The AP came to its conclusions after surveying documents from the Standard & Poor's 500 list. Standouts include John Thain (total pay $83.7 million last year) who tried to fix Merrill Lynch; Vikram Pandit (total pay $102 million) to save Citigroup Inc.; and Glenn Murphy (total pay $39.07 million) to resize Gap Inc.

If you are a loyal company woman or man who slogs away for years and then are called upon for corporate triage, well, you are out of luck. Insiders who make CEO emergency calls don't get all that much by comparison -- a puny average in the $8 million range.

The AP's survey more or less tracks a similar survey by The Corporate Library which recently noted that CEOs at big firms got big payouts while ones at small to middle-sized companies got pay hikes of only 2 percent last year.

Surveys such as these continue to stoke the fires for shareholder activists and, indeed, some big name investors. Billionaire financier Carl Icahn was rather blunt on the topic of board room competence when he gave the commencement address at Drexel University on Saturday. He said that many board meetings that he has attended are bigger laughs than a "Saturday Night Live" episode. "Sooner or later, we're all going to be run by morons," he said.

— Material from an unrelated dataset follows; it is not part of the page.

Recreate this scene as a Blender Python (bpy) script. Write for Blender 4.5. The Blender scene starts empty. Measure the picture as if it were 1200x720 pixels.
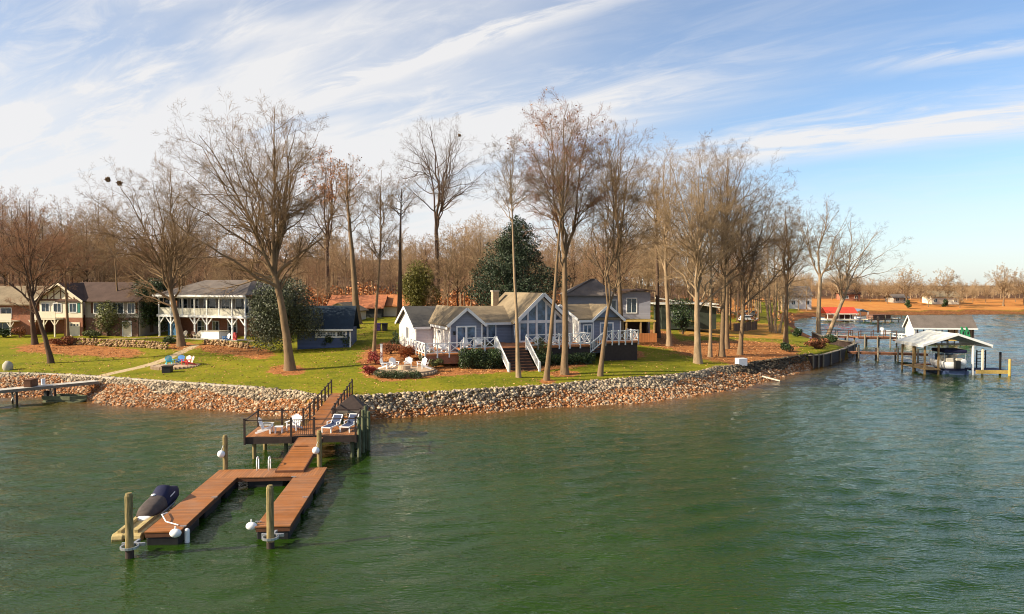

Icahn might have a point, but I don't think it is fair to include most management particularly in the small to middle sized business field. As anyone who has skippered a sailboat knows, smaller boats respond a lot faster when you push the tiller. Bigger organizations are burdened by bulky bureaucracies and hefty corporate cultures. In them, it is easier to hide incompetence and cling to undeserved reputations as long as that's what the conventional wisdom says.

The mentality that one always needs an over-paid ringer when things go bad is unfortunate. If the company hasn't developed possible successors and an escape plan then something is very wrong.